Your denial of reality is noted. Systemic discrimination against women in hiring has been exhaustively documented and studied, including in the tech industry.
I think you should cite references. It will make your point stronger and I want to read them!
I don't have a pile of references at hand since this isn't my area of study, but here's what I was able to google up:

1. http://www.uh.edu/~adkugler/Bertrand&Mullainathan.pdf This study was primarily aimed at identifying the impact of race, but incidentally showed that resumes with females names received a lower number of callbacks, in addition to the race based effect.

2. https://www.ncbi.nlm.nih.gov/pmc/articles/PMC3970474/ "Without provision of information about candidates other than their appearance, men are twice more likely to be hired for a mathematical task than women."

3. http://www.pnas.org/content/109/41/16474.abstract "Faculty participants rated the male applicant as significantly more competent and hireable than the (identical) female applicant. These participants also selected a higher starting salary and offered more career mentoring to the male applicant."

4. http://digitalcommons.ilr.cornell.edu/ilrreview/vol65/iss1/5... "the authors show that [anonymous application procedure] increased the chances of both women and individuals of non-Western origin of advancing to the interview stage."

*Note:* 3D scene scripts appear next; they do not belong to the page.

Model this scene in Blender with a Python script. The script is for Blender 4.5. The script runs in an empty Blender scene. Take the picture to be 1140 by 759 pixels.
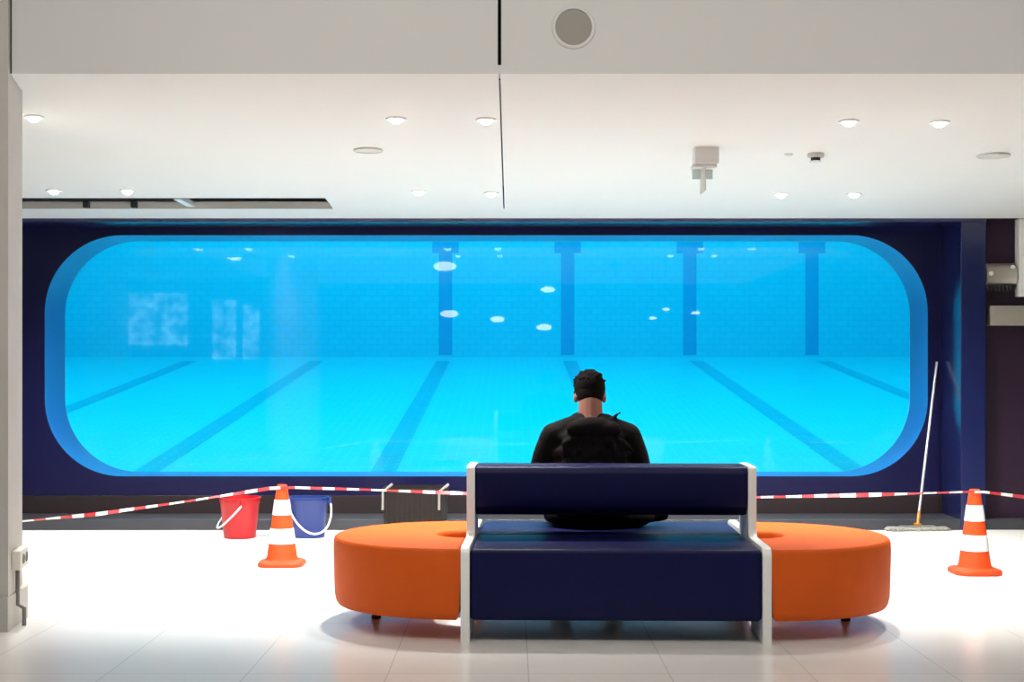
import bpy, bmesh, math, random
from mathutils import Vector, Matrix
random.seed(7)
sc = bpy.context.scene
C = sc.collection
PI = math.pi

# ------------------------------------------------------------------ camera, world, lights, exposure
F = 1550.0                      # focal length in pixels of the 1140 wide frame
EYE = 1.28                      # camera height
cd = bpy.data.cameras.new('camera'); cam = bpy.data.objects.new('camera', cd); C.objects.link(cam)
cam.location = (0, 0, EYE); cam.rotation_euler = (PI/2, 0, 0)
cd.sensor_width = 36; cd.lens = 36*F/1140; cd.shift_x = 0; cd.shift_y = 36.5/1140
cd.clip_end = 200
sc.camera = cam
sc.view_settings.view_transform = 'Standard'; sc.view_settings.look = 'None'
sc.view_settings.gamma = 1; sc.view_settings.use_curve_mapping = False
sc.view_settings.exposure = 0.0
sc.cycles.use_denoising = True
sc.cycles.max_bounces = 10; sc.cycles.diffuse_bounces = 5; sc.cycles.glossy_bounces = 4
sc.cycles.transparent_max_bounces = 12; sc.cycles.volume_bounces = 0
sc.cycles.sample_clamp_indirect = 6.0
w = bpy.data.worlds.new('world'); sc.world = w; w.use_nodes = True
w.node_tree.nodes['Background'].inputs[0].default_value = (.8, .85, 1, 1)
w.node_tree.nodes['Background'].inputs[1].default_value = 0.05

def area(name, loc, sx, sy, power, col, rot=(0, 0, 0)):
    l = bpy.data.lights.new(name, 'AREA'); l.shape = 'RECTANGLE'; l.size = sx; l.size_y = sy
    l.energy = power; l.color = col
    o = bpy.data.objects.new(name, l); C.objects.link(o); o.location = loc; o.rotation_euler = rot
    return o
POOL_POWER = 2700
HALL_POWER = 96
SPOT_POWER = 375
area('pool_overhead_fill', (-.5, 22.2, 8.2), 24, 13, POOL_POWER, (1, 1, 1))  # unseen area light added overhead to light the pool
area('pool_far_wall_fill', (-.5, 12.9, 6.6), 22, 2.5, POOL_POWER*.66, (1, 1, 1), (math.radians(72), 0, 0))  # added fill aimed at the far pool wall, no window there
area('bulkhead_fill', (.4, 4.1, 3.76), 8, 1.1, HALL_POWER, (1.0, .95, .89), (math.radians(30), 0, 0))  # added fill, tilted to brighten the bulkhead face
area('hall_rear_fill', (0, -7, 3.6), 12, 8, HALL_POWER*1.0, (.9, .95, 1.0))  # unseen fill added behind the camera to lift the near hall

# ------------------------------------------------------------------ helpers
def tag(o, label=None, cat=None, group=None, kind=None):
    if label: o['label'] = label
    if cat: o['category'] = cat
    if group: o['group'] = group
    if kind: o['kind'] = kind
    return o

def pix(x, y, d):
    return Vector(((x-570)/F*d, d, EYE-(y-416)/F*d))

def obj(name, bm, mats, parent=None, smooth=False):
    bmesh.ops.recalc_face_normals(bm, faces=bm.faces)
    me = bpy.data.meshes.new(name); bm.to_mesh(me); bm.free()
    for m in (mats if isinstance(mats, (list, tuple)) else [mats]): me.materials.append(m)
    o = bpy.data.objects.new(name, me); C.objects.link(o)
    if parent: o.parent = parent
    if smooth:
        for p in me.polygons: p.use_smooth = True
        if smooth != 'all':
            me.set_sharp_from_angle(angle=math.radians(35))
    return o

def thing(name, label, cat, loc=(0, 0, 0), rz=0, group=None):
    o = bpy.data.objects.new(name, None); C.objects.link(o); o.empty_display_size = .05
    o.location = loc; o.rotation_euler = (0, 0, rz)
    return tag(o, label, cat, group)

def struct(name, bm, mats, parent=None, smooth=False):
    o = obj(name, bm, mats, parent, smooth)
    o['kind'] = 'structure'
    return o

def B(): return bmesh.new()

def box(bm, x0, x1, y0, y1, z0, z1, bev=0, seg=2, mi=0):
    r = bmesh.ops.create_cube(bm, size=1, matrix=Matrix.Translation(((x0+x1)/2, (y0+y1)/2, (z0+z1)/2)) @ Matrix.Diagonal((x1-x0, y1-y0, z1-z0, 1)))
    vs = r['verts']
    fs = {f for v in vs for f in v.link_faces}
    for f in fs: f.material_index = mi
    if bev:
        es = list({e for v in vs for e in v.link_edges})
        bmesh.ops.bevel(bm, geom=es, offset=bev, segments=seg, affect='EDGES', profile=.5)
    return bm

def lathe(bm, prof, n=32, c=(0, 0, 0), mi=0, sx=1, sy=1):
    rings = []
    for r, z in prof:
        if r < 1e-6:
            rings.append([bm.verts.new((c[0], c[1], c[2]+z))])
        else:
            rings.append([bm.verts.new((c[0]+sx*r*math.cos(2*PI*i/n), c[1]+sy*r*math.sin(2*PI*i/n), c[2]+z)) for i in range(n)])
    for a, b in zip(rings, rings[1:]):
        for i in range(n):
            j = (i+1) % n
            if len(a) == 1 and len(b) == 1: continue
            if len(a) == 1: f = bm.faces.new((a[0], b[i], b[j]))
            elif len(b) == 1: f = bm.faces.new((a[i], a[j], b[0]))
            else: f = bm.faces.new((a[i], a[j], b[j], b[i]))
            f.material_index = mi
    return bm

def tube(bm, pts, rad, n=10, cap=True):
    pts = [Vector(p) for p in pts]
    rs = rad if isinstance(rad, (list, tuple)) else [rad]*len(pts)
    rings = []; prev = None
    for i, p in enumerate(pts):
        t = (pts[min(i+1, len(pts)-1)]-pts[max(i-1, 0)]).normalized()
        if prev is None:
            up = Vector((0, 0, 1)) if abs(t.z) < .9 else Vector((1, 0, 0))
            u = t.cross(up).normalized()
        else:
            u = (prev-t*prev.dot(t)).normalized()
        prev = u; v = t.cross(u)
        rings.append([bm.verts.new(p+rs[i]*(u*math.cos(2*PI*k/n)+v*math.sin(2*PI*k/n))) for k in range(n)])
    for a, b in zip(rings, rings[1:]):
        for k in range(n):
            bm.faces.new((a[k], a[(k+1) % n], b[(k+1) % n], b[k]))
    if cap:
        bm.faces.new(rings[0][::-1]); bm.faces.new(rings[-1])
    return bm

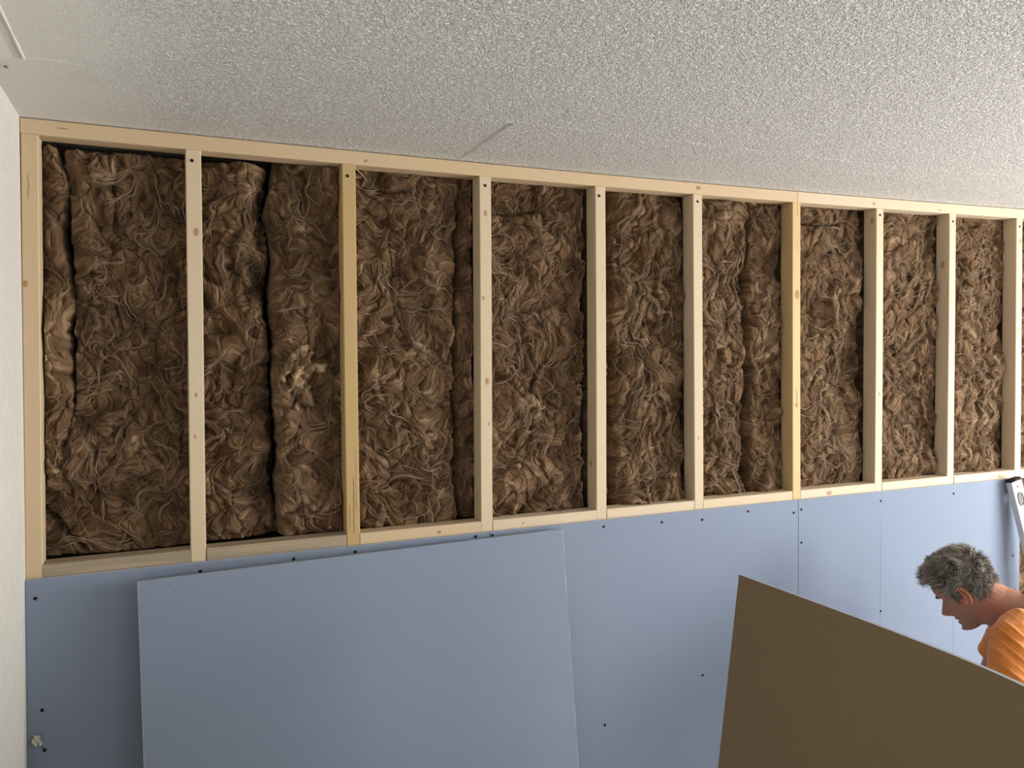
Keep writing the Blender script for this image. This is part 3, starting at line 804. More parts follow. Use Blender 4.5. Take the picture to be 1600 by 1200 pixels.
wool(X0 - .004, [(z, x - .003) for z, x in g], ZB0, ZT0 - .004, 'wide brown wool batt right of the splintered yellow stud', 105, amp=1.25, base=.064, rl=.004, rr=.014, tight_r=False, nf=380, tufts=[(.99, 1.85, .035, .028, .008, .2)],
     carve=[([(.83, 2.345), (.90, 2.335), (.98, 2.34)], .006, .03)])
wool([(z, x + .004) for z, x in g], X1 + .004, ZB0, ZT0 - .01, 'thin dark sliver of wool against the stud, right of the wide third-bay batt', 106, amp=.9, base=.085, rl=.012, rr=.004, tight_l=False, nf=160, bulge=.004)
X0, X1 = bz(3)
wool(X0 - .004, X1 + .002, ZB0, ZT0 - .004, 'brown wool batt with crossed wisps, above the top right corner of the leaning blue board', 107, K=1.45, fluff=0.60, amp=1.25, base=.064, rl=.004, rr=.024, nf=420, tufts=[(1.307, 1.481, .024, .018, .008, .30), (1.345, 1.705, .045, .022, .008, .22)],
     carve=[([(1.25, 2.30), (1.32, 2.295), (1.40, 2.31)], .007, .03), ([(1.555, 2.32), (1.55, 1.9), (1.56, 1.4)], .02, .022)])
X0, X1 = bz(4)
g = [(2.4, 1.672), (2.2, 1.668), (2.0, 1.662), (1.8, 1.672), (1.6, 1.662), (1.3, 1.672)]
wool(X0 - .004, [(z, x - .001) for z, x in g], ZB0, ZT0 - .008, 'dark ragged vertical strip of wool at the left of the fifth bay', 108, K=1.42, fluff=0.63, amp=1.0, base=.086, rl=.004, rr=.012, tight_r=False, nf=160, bulge=.004, vertical=.8)
wool([(z, x + .002) for z, x in g], X1 + .004, ZB0, ZT0 - .004, 'thick curly brown wool batt right of the dark ragged strip', 109, K=1.39, fluff=0.66, amp=1.35, base=.058, rl=.016, rr=.010, tight_l=False, rough_l=.007, nf=400, vertical=.6)
X0, X1 = bz(5)
g = [(2.4, 2.235), (2.2, 2.222), (2.0, 2.226), (1.8, 2.236), (1.6, 2.232), (1.3, 2.226)]
wool(X0 - .004, [(z, x - .008) for z, x in g], ZB0, ZT0 - .004, 'brown wool batt left of the dark slot, one bay left of the plate joint', 110, K=1.36, fluff=0.69, amp=1.3, base=.058, rl=.004, rr=.014, tight_r=False, rough_r=.006, nf=380, vertical=.5)
wool([(z, x + .010) for z, x in g], X1 + .004, ZB0, ZT0 - .008, 'brown wool batt between the dark slot and the yellow stud below the joint', 111, K=1.33, fluff=0.72, amp=1.15, base=.064, rl=.014, rr=.006, tight_l=False, nf=320)
X0, X1 = bz(6)
wool(X0 - .004, X1 - .012, ZB0, ZT0 - .004, 'light brown wool batt just right of the yellow stud under the plate joint', 112, K=1.30, fluff=0.75, amp=1.15, base=.060, rl=.004, rr=.016, tight_r=False, nf=420,
     carve=[([(2.48, 2.335), (2.56, 2.33), (2.66, 2.34)], .006, .028), ([(2.70, 2.08), (2.72, 2.075)], .01, .03)], dx=.0019)
X0, X1 = bz(7)
wool(X0 - .004, X1 - .002, ZB0, ZT0 - .004, 'light brown wool batt left of the stud with a round knot on its side', 113, K=1.27, fluff=0.78, amp=1.1, base=.058, rl=.004, rr=.012, nf=420, dx=.0019)
X0, X1 = bz(8)
g = [(2.4, 3.262), (2.3, 3.268), (2.2, 3.262), (2.1, 3.268), (2.0, 3.288), (1.9, 3.284), (1.75, 3.272), (1.6, 3.262), (1.3, 3.258)]
wool(X0 - .004, [(z, x - .006) for z, x in g], ZB0, ZT0 - .055, 'dark folded strip of wool right of the stud with a round knot on its side', 114, K=1.24, fluff=0.81, amp=1.0, base=.076, rl=.004, rr=.012, tight_r=False, nf=200, dx=.0019, bulge=.006, vertical=.6)
wool([(z, x + .002) for z, x in g], X1 + .004, ZB0, ZT0 - .004, 'light brown fluffy wool batt left of the stud at the right edge of the photo', 115, K=1.21, fluff=0.84, amp=1.2, base=.056, rl=.012, rr=.008, tight_l=False, rough_l=.006, nf=420, dx=.0019)
X0, X1 = bz(9)
wool(X0 - .004, X1 + .004, ZB0, ZT0 - .004, 'light wool batt cut by the right edge of the photo, above the nogging end', 116, K=1.18, fluff=0.87, base=.06, nf=300, dx=.003)
wool(X0 - .004, X1 + .004, .05, 1.309, 'light wool batt cut by the right edge of the photo, below the nogging end', 117, K=1.15, fluff=0.90, base=.06, nf=300, dx=.003, vertical=.5)
for i in (10, 11):
    X0, X1 = bz(i)
    nm = {10: 'second', 11: 'third'}[i]
    wool(X0 - .004, min(X1 + .004, 5.2), ZB0, ZT0 - .004, 'upper wool batt outside the right edge of the photo, %s bay past the spirit level' % nm, 200 + i, base=.06, nf=60, dx=.005)
    wool(X0 - .004, min(X1 + .004, 5.2), .05, 1.309, 'lower wool batt outside the right edge of the photo, %s bay past the spirit level' % nm, 220 + i, base=.06, nf=60, dx=.005)
#PERSON#
# ------------------------------------------------------------------ the man
HC = Vector((2.7413, -0.4145, 1.0611))       # centre of the head
SL = Vector((2.682, -0.620, 0.953))         # near (left) shoulder joint
fh = Vector((-.496, .868, 0)).normalized(); LZ = Vector((-.868, -.496, 0)).normalized()
pt = math.radians(39)
HF = (fh * math.cos(pt) - Vector((0, 0, 1)) * math.sin(pt)).normalized()
HU = (Vector((0, 0, 1)) * math.cos(pt) + fh * math.sin(pt)).normalized()
HS = .985
def hp(x, y, z): return HC + (HF * x + LZ * y + HU * z) * HS

def add_loft(bm, rings):
    """rings: list of lists of points; closed with caps"""
    vs = [[bm.verts.new(p) for p in r] for r in rings]
    n = len(rings[0])
    for a, b in zip(vs, vs[1:]):
        for j in range(n): bm.faces.new((a[j], a[(j+1) % n], b[(j+1) % n], b[j]))
    bm.faces.new(vs[0][::-1]); bm.faces.new(vs[-1])
def capsule(bm, pts, n=18, side=None):
    """pts: [(point, ra, rb)] tapered tube with rounded ends; ra along 'side'"""
    P = [Vector(p[0]) for p in pts]; rings = []
    side = Vector(side) if side else LZ
    def frame(d):
        a = (side - d * side.dot(d))
        if a.length < 1e-3: a = d.orthogonal()
        a.normalize(); return a, d.cross(a)
    m = len(P)
    for i in range(m):
        d = (P[min(i+1, m-1)] - P[max(i-1, 0)]).normalized(); a, b = frame(d)
        ra, rb = pts[i][1], pts[i][2]
        if i == 0:
            for t in (80, 60, 35, 15):
                t = math.radians(t); rings.append([P[0] - d * min(ra, rb) * math.sin(t) + (a * ra * math.cos(k) + b * rb * math.cos(0) * math.sin(k)) * (math.cos(t) if True else 1) if False else P[0] - d * min(ra, rb) * math.sin(t) + (a * ra * math.cos(k * 2 * math.pi / n) + b * rb * math.sin(k * 2 * math.pi / n)) * math.cos(t) for k in range(n)])
        rings.append([P[i] + a * ra * math.cos(k * 2 * math.pi / n) + b * rb * math.sin(k * 2 * math.pi / n) for k in range(n)])
        if i == m - 1:
            for t in (15, 35, 60, 80):
                t = math.radians(t); rings.append([P[i] + d * min(ra, rb) * math.sin(t) + (a * ra * math.cos(k * 2 * math.pi / n) + b * rb * math.sin(k * 2 * math.pi / n)) * math.cos(t) for k in range(n)])
    add_loft(bm, rings)

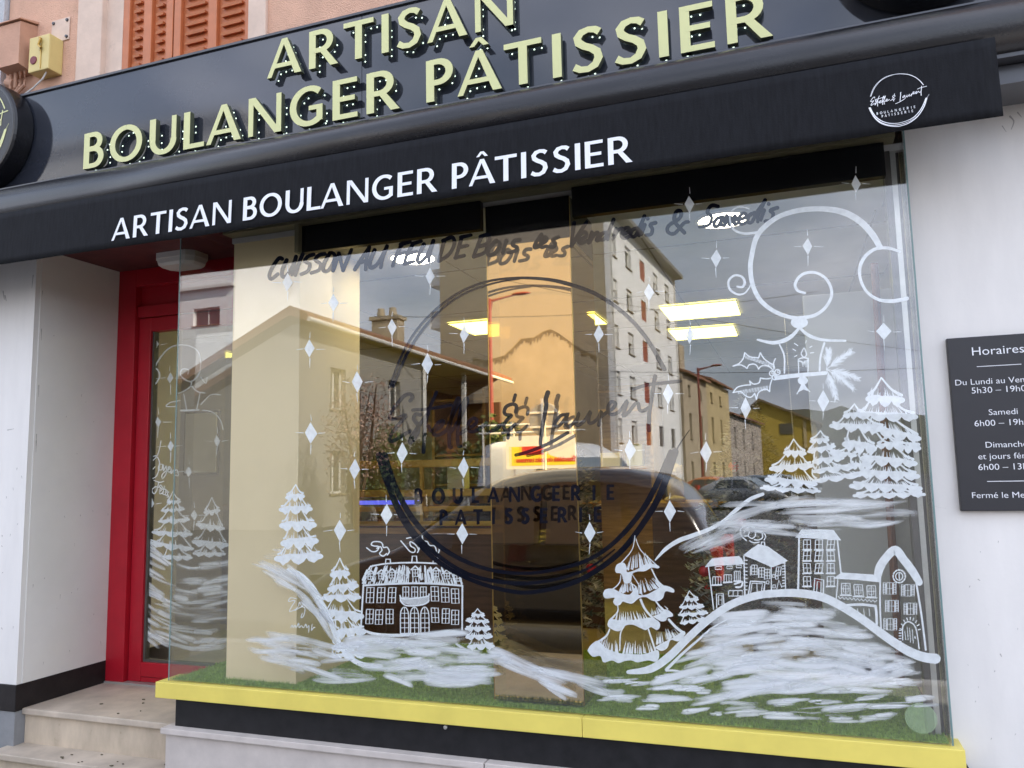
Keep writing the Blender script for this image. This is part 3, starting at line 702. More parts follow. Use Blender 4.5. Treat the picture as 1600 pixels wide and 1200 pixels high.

5. http://www.nber.org/papers/w5903 Anonymization in orchestra additions (blind screening) led to women advancing out of preliminary rounds 50% more often.

#1: I don't see any support for your summary. It says instead "Interestingly, females in sales jobs appear to receive more callbacks than males; however, this (reverse) gender gap is statistically insignificant and economically much smaller than any of the racial gaps discussed above."

I can easily dig up studies showing opposite results:

"Contrary to prevailing assumptions, men and women faculty members from all four fields preferred female applicants 2:1 over identically qualified males with matching lifestyles (single, married, divorced), with the exception of male economists, who showed no gender preference. " http://www.pnas.org/content/112/17/5360.abstract

"We found that the public servants engaged in positive (not negative) discrimination towards female and minority candidates: • Participants were 2.9% more likely to shortlist female candidates and 3.2% less likely to shortlist male applicants when they were identifiable, compared with when they were de-identified." https://pmc.gov.au/sites/default/files/publications/beta-unc...

"Teaching accreditation exams reveal grading biases favor women in male-dominated disciplines in France" http://science.sciencemag.org/content/353/6298/474

Those studies have tiny sample sizes, and aren't even in the tech industry.
I was making a counterpoint to the parent post. Note the links there, nothing much to do with tech. And you're completely wrong about sample sizes:

"Comparisons of oral non–gender-blind tests with written gender-blind tests for about 100,000 individuals "

"Over 2,100 public servants"

"validation studies were conducted on 873 tenure-track faculty"

I would like to see a similar study done in IT, though I suspect the outcome will be similar.

I personally would like to have more women in tech, but it seems implausible that the current dearth is because of any systemic discrimination against women.

I wonder why people are claiming that this is a reason for the problem?

So you lack basic reading skills. I quote "not to get the opportunity at all due to systemic discrimination in hiring", you read "systemic discrimination in hiring". Apparently, you lost "not to get the opportunity at all" and "due to". Don't you see that?